[cap-talk] "Same" key
David Hopwood
david.nospam.hopwood at blueyonder.co.uk
Sun Feb 4 18:06:48 CST 2007
Dean Tribble wrote:
> KeyKOS et al, Joule, E, concurrent constraint languages, etc. all have
> characteristics that makes the notion of "object" somewhat confusing
> and in some cases irrelevant. For example, with explicit
> communication channels (e.g., Joule, E, FCP), a reference is the
> send-side of a channel (an acceptor port in Joule, a promise in E) and
> the "object" is (approximately) whatever holds the receive side (a
> distributor in Joule, a resolver in E) and responds to messages
> appearing there.
>
> That analogy breaks down fairly quickly for programs that take
> advantage of the communications architecture to implement message
> plumbing (which I believe is a crucial new form of abstraction). We
> wrote many examples in which multiple concurrent processes extract
> messages from the receive side (which one is the "object"?),
They are all objects, as is each facet of the channel.

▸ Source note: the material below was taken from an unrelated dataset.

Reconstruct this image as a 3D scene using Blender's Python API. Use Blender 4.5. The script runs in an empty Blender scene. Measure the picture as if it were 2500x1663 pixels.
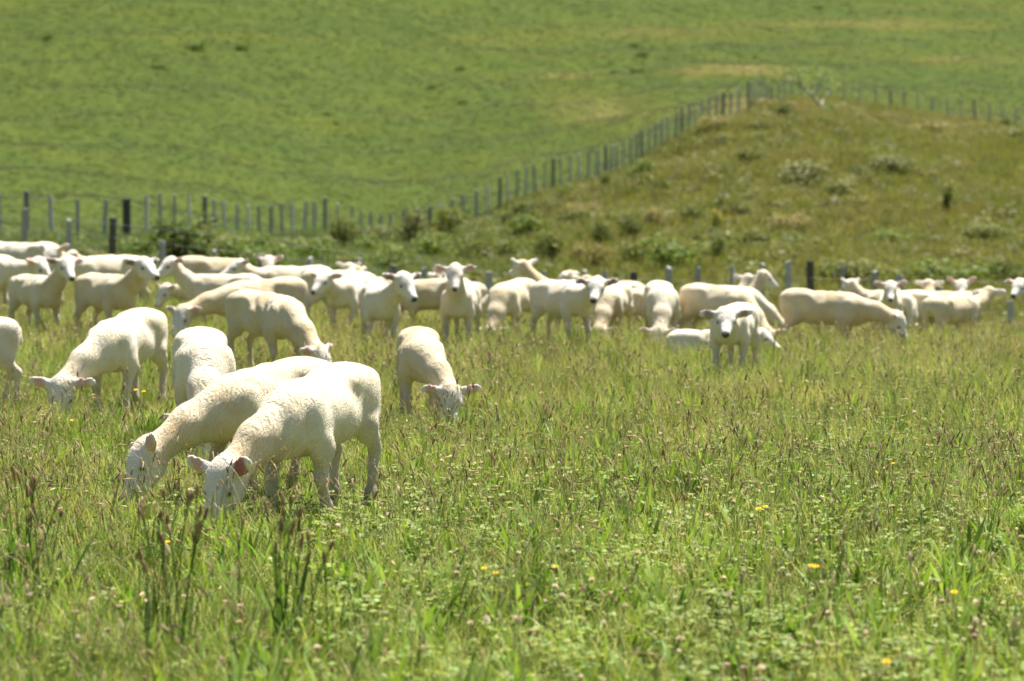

(Joule is more expressive here than almost all other object-capability
systems, so it is not surprising that this facility needs to be modelled
by reifying the concept that is not present in other systems as an
additional object or objects.)
> the thing receiving messages changed over time,
If the change can be modelled simply as a state change, then it's the
same object. If we are redirecting the channel to a different destination
(in such a way that both the previous and new destinations remain
separately invokable), then we have directed it to a new object.
> or the thing receiving messages handled some and deferred other elsewhere.
'Elsewhere' is a different object.
> "Objectness" from the
> client's perspective (the message sender) was thus generally stretched
> across several implementation objects.
The obj-cap model explains that by saying that the client is seeing a
facet of some composite.
> Similarly, with direct support
> for facets (e.g., Joule facets, KeyKOS capability bits, etc.), an
> implementation object might appear to be several different "objects"
> from it clients' perspectives.
There is no ambiguity here; they are different objects, even if they
are implemented by the same domain/server.
> Thus, the notion of objects is confusing, but the notion of references
> remains coherent.
I disagree. The notion of objects used in the obj-cap model is quite
straightforward, and can model all of the examples above easily.